Time is a funny thing. Remember when you were a kid? New Year’s to Christmas seemed like an eternity. Yet, somehow summer vacation, smack in the middle of that desert of time, skipped by in a flash. Ah, the conundrums of life.
I had found how quickly college whizzed by disturbing, but then I graduated and ‘life’ happened. Planning a wedding, finding a job and setting up an apartment rushed, tsunami-like, over me, gave me little time to think. And so it went.
Somewhere in my thirties, I think I did have a fleeting notion that time had somehow ‘sped up’. But, back then, we didn’t even listen to ourselves.
My forties brought about an interesting paradigm – sickness, death and unhappiness. Now time slowed to a crawl. Sitting with my dying mother-in-law for half an hour – listening to her struggle to breath – was torture. And the nights spent lying awake, crying because the love of your life doesn’t love you any more, was even more terribly slow. Time had stopped.
As I approached fifty, I’d made some changes in my life. I’d moved on and carved a new, happy life for myself. And even though life – well, really death – invaded once again. But it was all right. Time had returned to normal.

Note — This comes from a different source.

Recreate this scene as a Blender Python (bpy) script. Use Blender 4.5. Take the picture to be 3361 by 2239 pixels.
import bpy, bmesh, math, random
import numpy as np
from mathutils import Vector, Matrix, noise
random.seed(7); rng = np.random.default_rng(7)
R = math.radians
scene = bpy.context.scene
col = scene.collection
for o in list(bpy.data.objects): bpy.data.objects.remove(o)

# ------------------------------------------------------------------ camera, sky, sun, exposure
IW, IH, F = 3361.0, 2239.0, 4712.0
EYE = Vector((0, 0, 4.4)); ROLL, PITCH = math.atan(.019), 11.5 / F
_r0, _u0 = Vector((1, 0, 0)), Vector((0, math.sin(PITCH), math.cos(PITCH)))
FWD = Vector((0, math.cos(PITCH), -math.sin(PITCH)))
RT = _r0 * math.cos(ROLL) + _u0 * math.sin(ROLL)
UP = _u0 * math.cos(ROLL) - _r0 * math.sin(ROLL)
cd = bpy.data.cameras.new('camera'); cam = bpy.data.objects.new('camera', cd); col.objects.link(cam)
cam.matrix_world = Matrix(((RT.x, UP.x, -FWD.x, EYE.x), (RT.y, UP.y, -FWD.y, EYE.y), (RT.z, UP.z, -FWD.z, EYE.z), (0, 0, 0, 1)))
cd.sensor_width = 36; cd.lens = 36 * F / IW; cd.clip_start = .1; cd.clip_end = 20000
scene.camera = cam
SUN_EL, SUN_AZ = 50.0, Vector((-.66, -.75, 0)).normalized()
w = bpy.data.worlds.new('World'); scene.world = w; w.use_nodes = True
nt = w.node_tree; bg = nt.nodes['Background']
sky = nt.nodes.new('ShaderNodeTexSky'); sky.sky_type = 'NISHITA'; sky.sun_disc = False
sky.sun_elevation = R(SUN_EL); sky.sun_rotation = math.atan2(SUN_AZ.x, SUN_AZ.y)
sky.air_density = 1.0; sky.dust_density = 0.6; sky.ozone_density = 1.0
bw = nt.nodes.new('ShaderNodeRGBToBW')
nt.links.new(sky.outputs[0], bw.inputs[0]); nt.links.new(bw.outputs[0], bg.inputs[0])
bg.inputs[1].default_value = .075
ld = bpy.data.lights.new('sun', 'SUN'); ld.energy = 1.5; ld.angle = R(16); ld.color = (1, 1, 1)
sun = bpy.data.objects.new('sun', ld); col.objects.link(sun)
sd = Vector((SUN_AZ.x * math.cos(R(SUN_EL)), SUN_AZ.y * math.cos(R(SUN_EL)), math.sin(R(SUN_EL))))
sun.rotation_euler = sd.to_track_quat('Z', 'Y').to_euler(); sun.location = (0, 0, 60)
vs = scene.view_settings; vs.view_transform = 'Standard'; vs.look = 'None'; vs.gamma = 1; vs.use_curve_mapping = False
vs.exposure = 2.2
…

But now, as I’m sliding towards sixty, time has sped up again. I don’t feel ‘old’ – until I see some ‘60s rocker doing a commercial for reverse mortgages or funeral insurance. Even then it’s more of a ‘How the hell did that happened ?’ thing. Nevertheless, I felt the world speeding up beneath me.
However, the fact is that it’s only our perception of passing time that’s quickened. Time is a constant. It is we who change.